The Palestinian group of Islamic Jihad said “all options are open to strike the enemy in response to its aggression in Jenin”.

In a separate incident, a Palestinian youth was killed by Israeli fire near the West Bank city of Ramallah, the Palestinian health ministry said.

US backs operation

The White House is monitoring closely the situation in the West Bank, where Israeli forces hit the city of Jenin with drone strikes as part of one of the biggest West Bank operations in 20 years, a White House spokesperson said on Monday.

“We have seen the reports and are monitoring the situation closely,” the spokesperson said.

“We support Israel’s security and right to defend its people against Hamas, Palestinian Islamic Jihad, and other terrorist groups,” the spokesperson said.

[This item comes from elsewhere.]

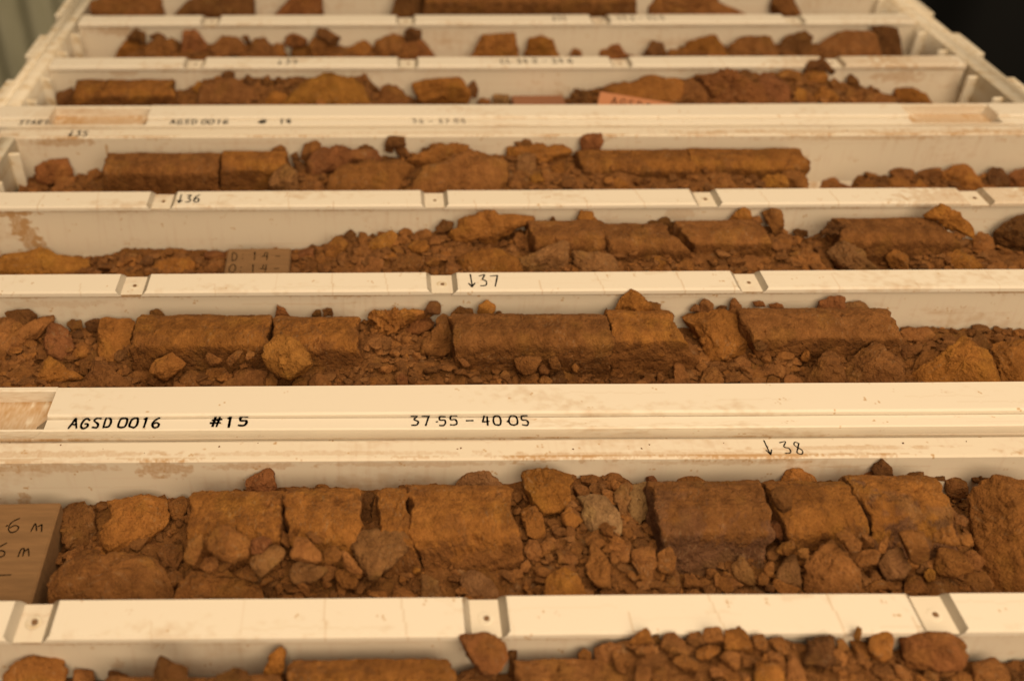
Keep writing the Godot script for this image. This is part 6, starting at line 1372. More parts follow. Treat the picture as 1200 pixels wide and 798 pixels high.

The Israeli army said that in Jenin it had struck a “joint operations centre” of a group called the Jenin Brigade, as well as a weapons depot, an “observation and reconnaissance” site, and a hideout for those alleged to have carried out recent attacks on Israeli targets.

Israeli-Palestinian violence has worsened since last year, and escalated further under the current Netanyahu administration which took power in December, a coalition that includes extreme-right allies.

The Jenin area is nominally under the control of president Mahmud Abbas’s Palestinian Authority, which has partial administrative control in the West Bank.

Israel has occupied the West Bank since the Six-Day War of 1967. Excluding annexed east Jerusalem, the territory is now home to around 490,000 Israelis who live in settlements considered illegal under international law.

The Palestinians, who seek their own independent state, want Israel to withdraw from all land it occupied in 1967 and to dismantle all Jewish settlements. However, Netanyahu has pledged to “strengthen settlements” and has expressed no interest in reviving peace talks.